By Bob Stevens, The Muddled Male

        I was standing on my deck the other day trying to shovel snow in a freezing wind when I began
to think about June, a warm month considered by many to be the month for brides.  If June is the brides’ month, then the preceding May might be considered the groom’s last month.  Now I don’t mean to imply that getting married for men is like dying.  I just mean that the month before the nuptials is the last time the groom will be allowed to stand around and freely swap tall tales with a bunch of friends.  Men, you see, feel comfortable exaggerating just a little if it makes the story better.  Most women, however, demand total accuracy of facts, right down to the most minuscule of jots and tittles.  I was once regaling a group with a really funny story about driving when I said, “I must have been doing at least 200 miles-per-hour.”  Before I could begin the punch line Ann, my wife said, “Actually he was doing less than fifty because we were on a sharp curve at the time and besides, he never drives over 40 because he is a doddering old man who drives most of the time with his left turn signal on.”  Then she said, “Go on with your story dear, you had just started to tell us the funny part about what happened when you were driving faster than your ability.”  Well, by now everyone was focused on “doddering old man with his left turn signal on,” and began to wander away.  So I gave up and decided that from that point forward I would always tell the complete and total truth.
 

        Which leads me to the gauntlet thrown down recently in this very paper by the Un-Muddled Mathematician in an article dripping with the same type of sarcasm used by my kindergarten buddies when they found that I was afraid to climb to the highest point in the playground monkey-bar set.  My buddies were also afraid to climb to the highest point, but they still delighted in standing below on firm ground singing, “Bobby is a scaredy-cat, Bobby is a scaredy-cat.” 

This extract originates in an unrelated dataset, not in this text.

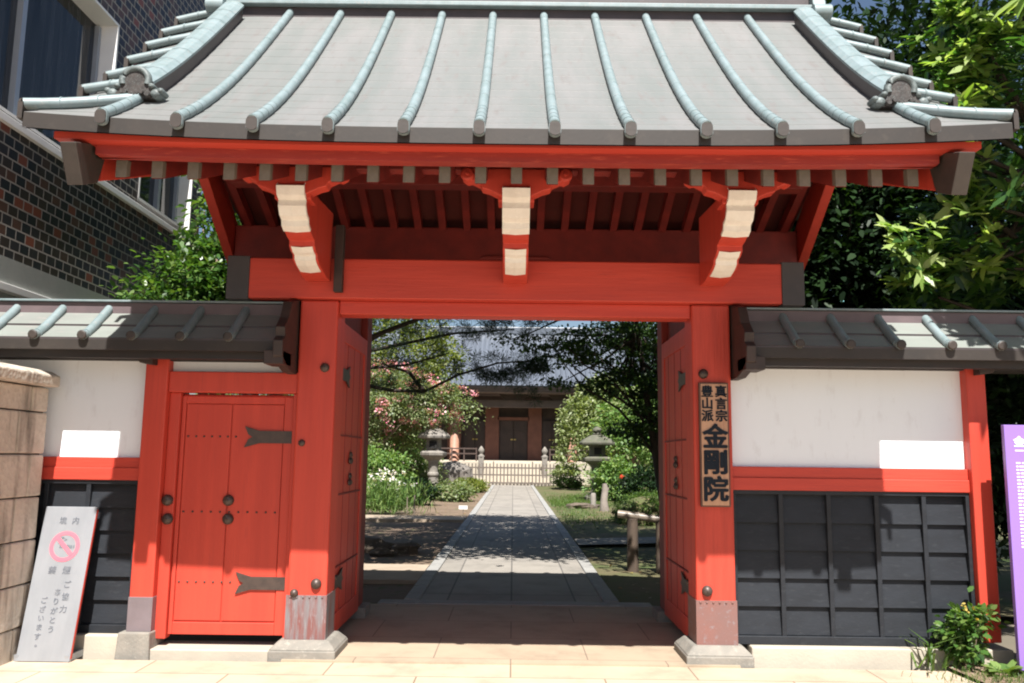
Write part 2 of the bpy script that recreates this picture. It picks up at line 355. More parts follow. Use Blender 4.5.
def leaf_quads(P, D, N, length, width):
    """pointed leaves: P base (n,3), D direction, N rough normal -> (n,6,3) hexagon leaf with a little fold"""
    D = unit(D); S = unit(np.cross(D, N)); Nn = np.cross(S, D)
    L = np.asarray(length).reshape(-1, 1) * np.ones((len(P), 1)); W = np.asarray(width).reshape(-1, 1) * np.ones((len(P), 1))
    c = [P, P + D * L * .30 + S * W * .5 + Nn * W * .12, P + D * L * .70 + S * W * .42 + Nn * W * .05, P + D * L - Nn * L * .10, P + D * L * .70 - S * W * .42 + Nn * W * .05, P + D * L * .30 - S * W * .5 + Nn * W * .12]
    return np.stack(c, axis=1)
def rand_dir(n): return unit(rng.normal(size=(n, 3)))
def crown_points(ells, n, shell=.45):
    """clump centres spread through a union of ellipsoids (cx,cy,cz,rx,ry,rz)"""
    E = np.array(ells, float); vol = E[:, 3] * E[:, 4] * E[:, 5]; k = rng.choice(len(E), size=n, p=vol / vol.sum())
    d = rand_dir(n); r = (shell ** 3 + (1 - shell ** 3) * rng.random(n)) ** (1 / 3)
    return E[k, :3] + d * r[:, None] * E[k, 3:], d
def foliage(name, mat, parent, ells, clumps, clump_r, per, leaf_len, leaf_w, droop=.15, shell=.45, flat=.55, pts=None):
    if pts is None: C, d = crown_points(ells, clumps, shell)
    else: C = np.asarray(pts, float); d = rand_dir(len(C)); d[:, 2] = abs(d[:, 2])
    n = len(C) * per
    cs = clump_r * (.6 + .8 * rng.random(len(C)))
    off = rng.normal(size=(len(C), per, 3)) * .55; off[..., 2] *= flat
    P = (C[:, None, :] + off * cs[:, None, None]).reshape(-1, 3)
    out = np.repeat(d, per, axis=0)
    D = unit(off.reshape(-1, 3) * .8 + out * .5 + rng.normal(size=(n, 3)) * .6 + np.array([0, 0, -droop]))
    N = unit(np.array([0, 0, 1.0]) + out * .35 + rng.normal(size=(n, 3)) * .45)
    s = .6 + .7 * rng.random(n)
    return npmesh(name, leaf_quads(P, D, N, leaf_len * s, leaf_w * s), 6, mat, parent), C
def branches(name, mat, parent, base, top, r0, r1, targets, rmin=.02, sway=.3, n=7, nodes_=(.35, 1.0)):
    mb = MB(); base = Vector(base); top = Vector(top)
    k = 7; path = []
    a1, a2 = rng.uniform(-sway, sway, 2)
    for i in range(k + 1):
        t = i / k; p = base.lerp(top, t) + Vector((a1 * math.sin(t * 3.0), a2 * math.sin(t * 2.3), 0)) * .35; path.append(p)
    rr = [lerp(r0, r1, (i / k) ** .8) for i in range(k + 1)]; rr[0] *= 1.25
    mb.tube(path, rr, n + 2)
    for T in targets:
        T = Vector(T); t = random.uniform(*nodes_); j = min(int(t * k), k - 1)
        s = path[j].lerp(path[j + 1], t * k - j); m = s.lerp(T, .5) + Vector((random.uniform(-1, 1), random.uniform(-1, 1), random.uniform(-.3, .8))) * (T - s).length * .13
        ra = max(rmin * 1.6, rr[j] * .45); q = [s, s.lerp(m, .5) + Vector((0, 0, .04)), m, m.lerp(T, .5) + Vector((random.uniform(-.1, .1),) * 3), T]
        mb.tube(q, [ra, ra * .8, ra * .62, ra * .45, max(rmin * .4, ra * .2)], n - 1, caps=False)
    return mb.build(name, mat, parent, fixn=False)
def tree(name, label, cat, base, top, r0, ells, clumps, clump_r, per, leaf_len, leaf_w, lm, bark, nb=14, group=None, r1=None, **kw):
    t = thing(name, label, cat, base, group)
    cr, C = foliage('crown', lm, t, ells, clumps, clump_r, per, leaf_len, leaf_w, **kw)
    idx = rng.choice(len(C), size=min(nb, len(C)), replace=False)
    branches('trunk', bark, t, base, top, r0, r1 or r0 * .35, [C[i] for i in idx])
    return t, C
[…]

        You may remember that the Mathematician’s gauntlet consisted of a double dog dare for me to be roped together with my friend cautious-Kam and walk out onto the frozen lake at least as far as the Rock Pile where Chris, the Mathematician, and Scott, the fish counter, would be angling for fish through a hole in the ice.  If Bobby, the scaredy-cat, and cautious-Kam would do that then he, the Mathematician, would donate $50 to a college scholarship fund he was setting up to help some deserving student from our area pay their college tuition. 

        Well, to show that an engineer can’t be out flanked by a mere mathematician, I am hereby accepting the double dog dare and will contribute $60 to the fund provided that the following conditions are met prior to my daring walk: Condition-1 our mutual friend Mark will drive Scott’s favorite camouflaged pickup truck out to the Rock Pile and back to check the structural integrity of the ice prior to my walk.  Condition-2 Chris and Scott will hold hands as participants in the annual Polar Plunge and jump into the icy water of the Marina together while singing one verse of that famous 1943 novelty song by Milton Drake, All Hoffman, and Jerry Livingston, Mairzy doats and dozy doats and liddle lamzy divey.  A kiddley divey too, wooden shoe.  To avoid embarrassment I suggest that they jump in fully dressed rather than to stand there in only a swimsuit and goose bumps. 

        In keeping with my new goal to always tell the truth, I am admitting that I made some of the above up.  I leave it to you to determine which part.  Those wanting to contribute to the College Fund should contact the Mathematician prior to the plunge. 

Ed Note: I will make the first donation if all conditions are met! The Mathemetician has met his match!